Era medianoche del 9 de enero de 1959 y todo estaba en calma en Ribadelago. Los termómetros marcaban 18 grados bajo cero en la fase más dura del invierno y el entorno del Lago de Sanabria sufría las inclemencias del tiempo sin imaginar que aquel día el mundo se le iba a venir encima.

A las 00.10 horas, la presa de Vega de Tera, que había sido inaugurada en 1956, reventó y liberó ocho millones de metros cúbicos de agua que descendieron hacia el pueblo arrasando con todo lo que encontraron a su paso. En menos de un cuarto de hora, Ribadelago se sumergió en un infierno.

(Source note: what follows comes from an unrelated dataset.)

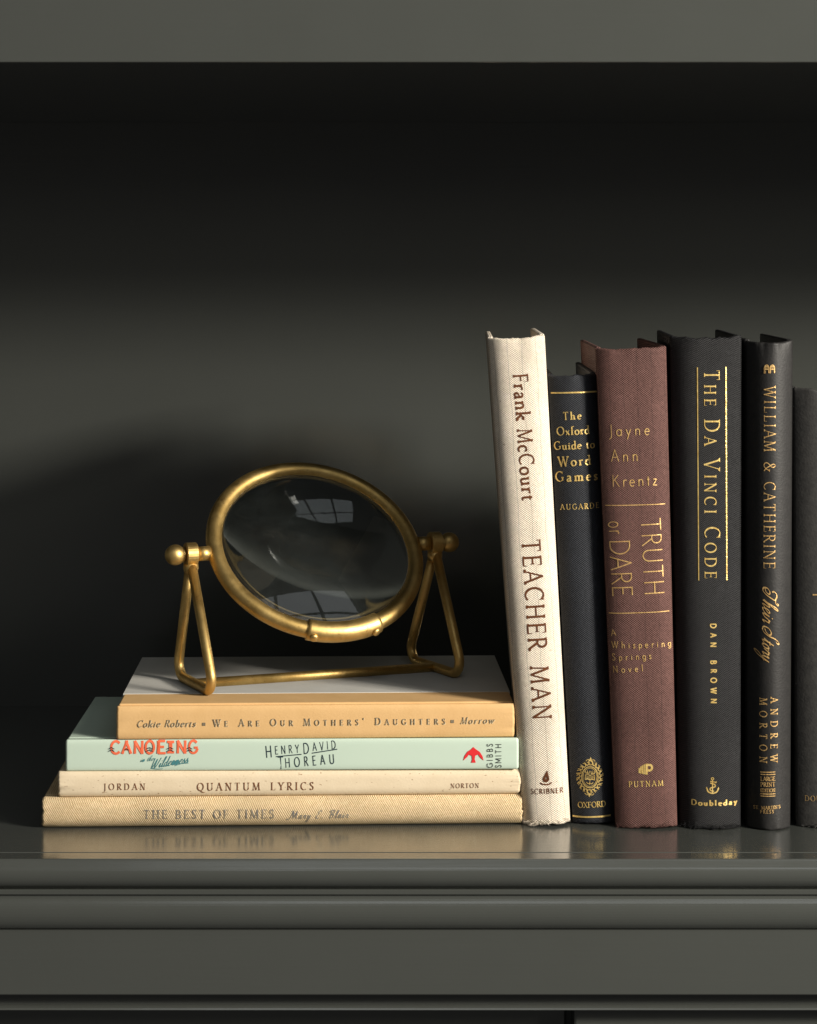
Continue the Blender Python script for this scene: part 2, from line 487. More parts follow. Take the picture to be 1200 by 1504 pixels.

Quienes salieron a la calle alertados por el ruido pudieron situarse en zonas elevadas para salvar la vida; otros tuvieron la fortuna de que sus casas no fueran víctimas del impacto del agua. De las 532 personas que vivían en Ribadelago, 144 murieron aquella noche.

Para ahondar en el dolor, tan solo 28 cadáveres fueron recuperados. El periodista Alberto Vázquez Figueroa, entonces submarinista en las tareas de rescate en el Lago de Sanabria, tumba acuática de las víctimas, recordaba aquello como una de las experiencias más duras de su vida: "No sacamos ningún cuerpo entero. Sólo piernas y brazos", rememoraba en una entrevista en La Opinión-El Correo.

La mala calidad de los materiales y las deficiencias de la construcción provocaron la rotura de la presa, pero las responsabilidades penales quedaron en nada y las indemnizaciones fueron ridículas para unos supervivientes que, en muchos casos, lo habían perdido todo.

La memoria de aquella tragedia ha ido llenando el imaginario colectivo poco a poco en cada aniversario, con homenajes como el que se realizó cuando se cumplió medio siglo de la catástrofe. Desde entonces, una escultura de Ricardo Flecha sirve como símbolo de un desastre evitable, que quedó impune y que marcó para siempre a Ribadelago y a Sanabria.